CULT Bansky

 

Imagínense ustedes que un artista realiza una obra sobre la pared de un edificio. Que dicha obra merece la consideración de obra original, y que tanto desde un punto de vista objetivo –novedosa–como subjetivo –altura creativa–, merece la protección de derechos –patrimoniales y morales –que otorga la propiedad intelectual.

Aún más, imagínense que la pared de dicho edificio está en ruinas o desvencijado, pero el artista ha plasmado allí sus obras –no es algo tan descabellado, pregúntenle al anónimo Banksy– que, al parecer, ha dado con sus huesos por Ucrania, y se ha dedicado a dibujar; hasta siete obras se le atribuyen.
El propio artista ha confirmado que ha creado siete murales en varios lugares de Ucrania, que incluyen a la capital, Kiev, y algunas de las poblaciones más castigadas por los bombardeos rusos. Uno de los murales representa una pelea de judo entre un hombre –pudiera ser Putin– y un niño, quien consigue derribar al adulto con una llave y tumbarlo de espaldas al suelo; otro muestra a dos niños usando como balancín una de las trampas de metal que se emplean para detener a los carros de combate, mientras que en un tercer mural, pintado dentro de las ruinas de un edificio bombardeado, aparece una gimnasta haciendo un ejercicio de cabeza.

Resulta obvio que el esfuerzo intelectual plasmado en la obra pictórica –corpus mysticum– pertenece a su autor, pero en este caso, se ha materializado en un soporte que le es ajeno, y sobre el que el autor carece de derechos –corpus mechanicum–.

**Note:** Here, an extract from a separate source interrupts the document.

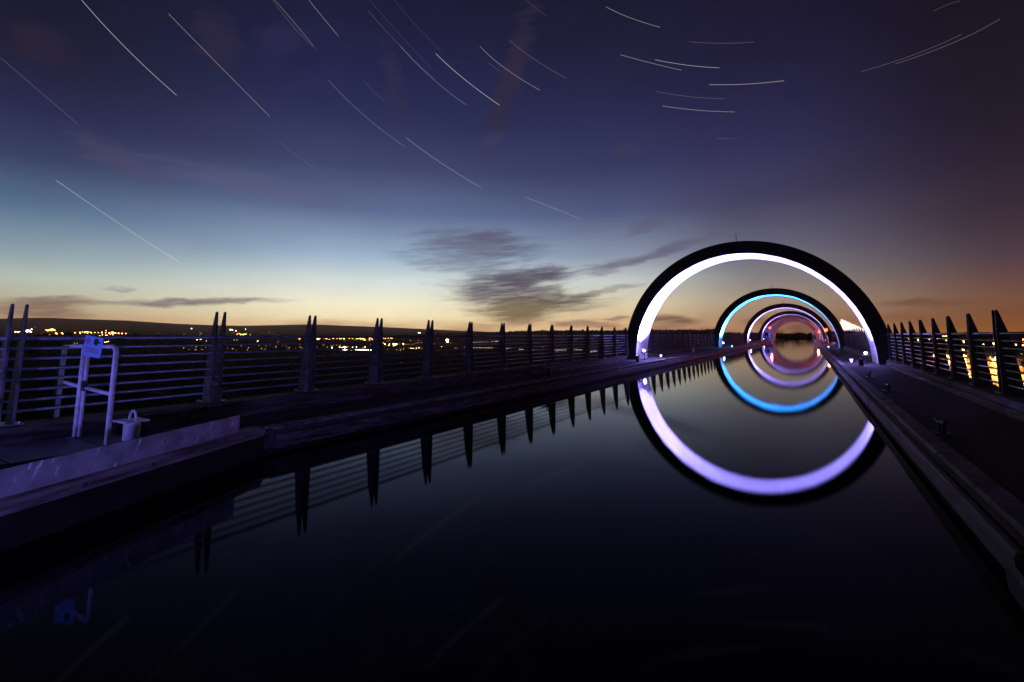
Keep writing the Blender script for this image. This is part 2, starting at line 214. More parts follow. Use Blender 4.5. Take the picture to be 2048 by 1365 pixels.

Así, a bote pronto, la destrucción de las paredes y rehabilitación de los edificios donde se han dibujado dichas obras puede parecer un acto perfectamente legítimo, si se realizan por la comunidad de propietarios dueña del inmueble destruido, o por la autoridad competente municipal, en aras de la rehabilitación del edificio en ruina.

Ahora bien, ya sabemos que tratándose del derecho, dos y dos no necesariamente nos arrojan un resultado de cuatro. Si introducimos en la ecuación (i) la cualidad de obras protegidas por derechos de propiedad intelectual –cuestión innegable, tratándose de Banksy– y (ii) la falta de consentimiento del artista –imaginemos que nadie le consulta sobre el derribo de los muros o las paredes en los que se ha materializado su obra–, podemos darnos de bruces con los derechos morales del autor.

Y ese derecho moral, con el que nos topamos de bruces, no es otro que el derecho a la integridad de la obra. En efecto, entre las distintas facultades que integra el derecho moral, reguladas en el artículo 14 de la Ley 1/1996, de la Ley de Propiedad Intelectual, adquiere especial relevancia, a los efectos que ahora nos ocupan, el derecho a la integridad de la obra, que permite al autor «impedir cualquier deformación, modificación, alteración o atentado contra [la obra] que suponga perjuicio a sus legítimos intereses o menoscabo a su reputación».

Lo mollar del asunto, es determinar qué tipo de actos pueden suponer un perjuicio a los intereses del autor o un menoscabo a su reputación, lo que resultará particularmente difícil en supuestos en los que dicha alteración venga motivada por la existencia de un interés público o el derecho a la propiedad privada.

Así, en el ejemplo propuesto, y desde la modesta interpretación de un mero jurista, esto es de un mero exégeta de las normas, y realizada la debida comparación de los intereses en juego, parece que debería primar el interés público o incluso el interés de las respectivas comunidades de propietarios de los diferentes edificios –en ruinas– en los que se han plasmado esas obras, y permitir la destrucción o rehabilitación de dichos vestigios, pues no en vano su situación ha sido generada por actos de guerra, que ya de por sí generan un daño casi irreparable.

Quizás los actores del proceso, ante la vista de la obra pretendan salvarla de la piqueta, y si es posible –técnicamente hablando– desgajen los muros de su ubicación actual y sean depositados en un museo –pero, en tal caso, convendrán conmigo que el autor plasmó sus obras en esos concretos lugares y por la situación en la que se encontraban esos lienzos– lo que significaría, que incluso salvando la obra, se produciría la paradójica consecuencia de que su conservación supondría también un atentado a su integridad.

En conclusión: deberemos ser especialmente cuidadosos al realizar cualquier modificación, alteración o transformación que pueda variar una obra de arte inserta en la pared o en el muro de un edificio, modificaciones que deberán ser analizadas caso por caso y atendiendo a sus circunstancias específicas.
Y no en vano, recordar al famoso dibujante, grabador, escultor, y pintor Matisse, para quien «dibujar es como hacer un gesto expresivo con la ventaja de la permanencia».